By Michelle Morgante, The Associated Press
Tuesday August 06, 2002

SAN DIEGO – Spilling beyond the doors of a synagogue, thousands of people gathered Monday to honor Marla Bennett and to mourn the 24-year-old California woman they remembered as accomplished, loving, idealistic and filled with promise. 

Bennett, a graduate student at Hebrew University in Jerusalem, was killed Wednesday when a remotely detonated bomb exploded in a university cafeteria.

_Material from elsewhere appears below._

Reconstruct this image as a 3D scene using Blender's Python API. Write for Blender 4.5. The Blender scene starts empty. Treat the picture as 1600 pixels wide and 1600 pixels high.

Six other people, including four Americans, also died in the midday blast. 

An estimated 2,000 people crowded into the Tifereth Israel Synagogue, many of them weeping as the cantor sang mournful songs of faith. 

“Can there be a lament greater than for a young life lost?” asked Rabbi Martin Lawson. 

“We grieve for what might have been, for joys unrealized, for tasks undone, for hopes thwarted, for growth arrested.” 

A graduate of the University of California, Berkeley, Bennett was in the second year of a three-year master’s program at Hebrew University and was taking a Hebrew language course. 

Lawson recalled Bennett as a determined woman with “an endless sparkle in her eyes.” 

Her Jewish faith had grown in the years since her bat mitzvah and her first trip to Israel at age 16, he said. 

In recent years she had begun to follow strict Jewish law and gave up driving on the Sabbath — which she made into an opportunity to take long walks with her father, Michael. 

Even as a teenager, Bennett worked to feed and clothe the homeless. During the last two years she spent in Israel she continued her charitable work while exploring her religion and cultural history. 

“To be with Marla was magic, spiritual magic,” Lawson said. 

Even though her family feared for her safety, they supported her decision to live in Israel. 

Lawson quoted her mother, Linda, as saying: “She was where she wanted to be, doing what she wanted to do.” 

Lawson said, “Sadly Marla Bennett is one of Israel’s martyrs for shalom, peace.” 

Bennett was to have returned to San Diego on Saturday to attend a family bar mitzvah and the wedding of a college friend. Her boyfriend, Michael Simon of Long Beach, was to have joined her later. Instead he arrived in San Diego early Monday, escorting Bennett’s body. 

A grief-stricken Simon said Bennett had seen every moment of her life as an opportunity “to bring goodness into the world.” 

Terry Smooke, a representative of Gov. Gray Davis, presented the family a state flag that had flown over the Capitol and announced that the day was being recognized as “Marla Bennett Memorial Day” for all Californians. 

Reading a statement from Davis, she said: “The clenched fist of religious hatred and violence ... has now struck one of our own.” 

Tzvi Vapni, an Israeli deputy consul general, praised Bennett for her commitment to her faith and for her willingness to live in Israel “in this most challenging time.” 

“We will remember her as one of the innocent, one of the brave, one of the best,” Vapni said.